By IANS,
New Delhi : A day after Civil Aviation Minister Praful Patel warned airline operators against “cartelisation”, the aviation regulator Thursday asked them to explain the reason for hiking fares and the measures that would be taken to maintain transparency in airfare advertising.
The Directorate General of Civil Aviation (DGCA) in a statement Thursday said: “All domestic airlines had increased their airfares simultaneously in the second week of February. The DGCA is not aware of the reasons for this, specifically at a time when the ATF (aviation turbine fuel) prices, which were effective from February 1, are at the level that they were in 2005.”
Saying that it felt there appeared to be “no rationale for increasing the airfares”, the DGCA added that all airlines would have to furnish detailed information and justification behind the fare hike by Feb 14.

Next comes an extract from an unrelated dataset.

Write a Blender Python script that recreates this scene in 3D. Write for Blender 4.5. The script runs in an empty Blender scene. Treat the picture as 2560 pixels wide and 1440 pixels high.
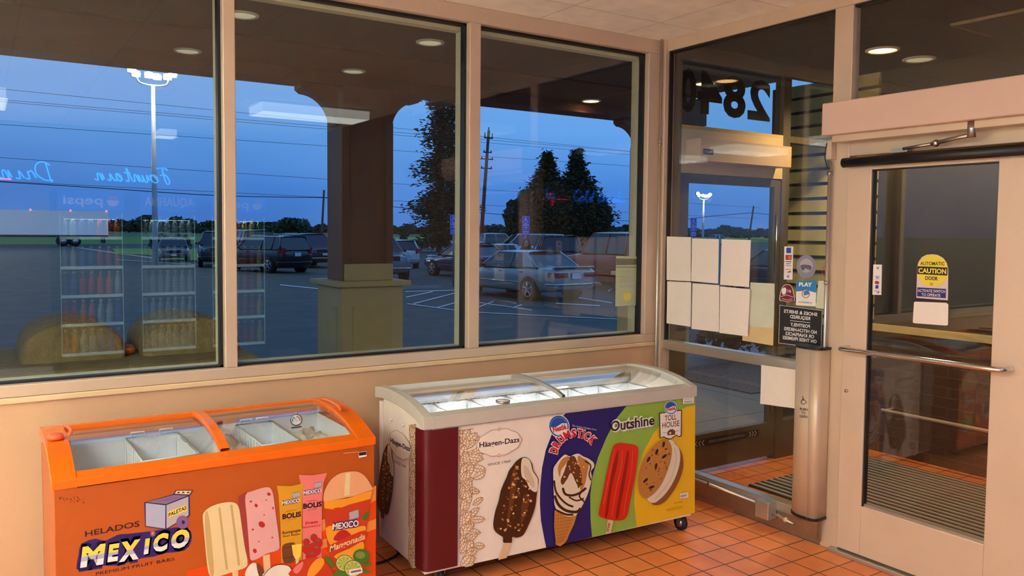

The DGCA noted that airfares displayed on the websites of the airline operators comprise – apart from the basic fare – several components such as fuel surcharge, congestion charge and passenger service fee (PSF), “all loosely labelled as taxes”.
“This aspect gives an impression to the travelling public that high airfares are due to government taxes, which is wrong,” the aviation regulator stressed.
“Airlines must display the fare as one composite fare, correctly indicating the charges accruing to the airlines,” DGCA said.
The move comes two days after Indian carriers, including budget airlines, withdrew promotional fares and hiked base tariff. Among them was the state-owned Air India, which only months earlier announced a Rs.99 base promotional fare on domestic routes.
After the civil aviation minister’s statement Wednesday, low-cost carrier JetLite introduced a promotional base fare of Re.1 on sectors that included premier routes: Delhi-Mumbai, Delhi- Hyderabad, and Mumbai-Chennai routes. Air fuel and other surcharges were, however, extra.
JetLite’s parent carrier, Jet Airways, too announced a promotional base fare of Rs.300 on the Mumbai-Ahmedabad, Mumbai-Goa, Delhi-Jaipur, Delhi-Srinagar, Kolkata-Bagdogra, Kolkata-Jorhat, Chennai-Kochi, Chennai-Hyderabad and Hyderabad-Indore sectors.